Not that we have a choice but I don't know which is easier: Losing a family member or loved one suddenly or knowing that the end is coming so you have time to mentally prepare yourself. What's your first reaction?
Having presented those options for your consideration, we all know it's not easy either way. And some may make the argument (as I have done, yes I have) that when someone dies suddenly at least there wasn't a long period of suffering for themselves and their families. It's quick. The suffering is in the adjustment period that comes afterward. The anger. The replay of all the actions that led up to it that could have been reversed, if only we had known! It's unnecessary torture but we all do it. It's human nature.
I think it's also human nature to take someone else's death personally, even though those of us lucky enough to be breathing are exactly that - lucky enough to be breathing. Instead, we sometimes put the focus on ourselves and our suffering, failing to see the bounty of wonderful things staring us in the face. "I'm devastated, I lost a family member!" "He was my best friend since college!" "Send your prayers, I'm suffering terribly." But Leslie, you say, of course we have to grieve, it hurts to lose someone! There's shock and horror and confusion. Those are all real. To which I agree, yes.
But I beg you to also celebrate the beauty that this person brought into your life. Try to be happier that you had time with them than sadder that they left. Remember what it means to enjoy another day of adventure here on this planet, whatever it might bring, to have another opportunity to affect someone else in a positive and meaningful way, to simply appreciate the abundance that the earth is providing for us. We'll all get to the big party in the sky eventually. Let's try to focus on the good stuff we have here in the meantime.
And these reminders are as much for myself right now as they are for you or anyone else who might need them. In a few days Michael and I will be heading back to Texas to celebrate the life of his sister who just passed away suddenly. Part of the recovery, at least for me, is that there are other family members to comfort. I can be there for them, I can reminisce, I can help organize the memorials, I can sort through important documents, go along on coffee runs, whatever they need.

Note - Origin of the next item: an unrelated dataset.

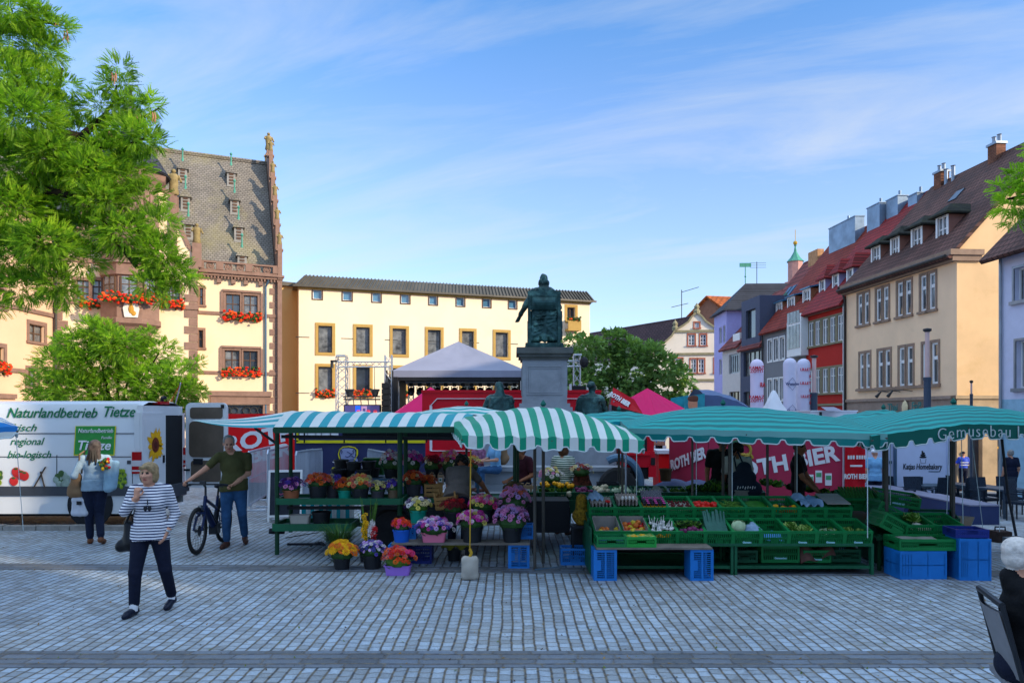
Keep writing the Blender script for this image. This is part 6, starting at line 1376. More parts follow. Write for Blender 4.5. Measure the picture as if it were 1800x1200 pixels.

It's weird, of course, to look at the last picture of I have of her which was taken 4 months ago. She's happy, healthy and sipping coffee with her siblings, daughter and myself. We were having a blast, actually! How rude of the universe to unfold such a terrible scenario. But it did. And as Michael like to say - quoting Ted Leitner calling a San Diego Padres game where the home plate umpire was very slow to make his ball and strike calls - "The officiating isn't going to adjust to us, so we'll have to adjust to it."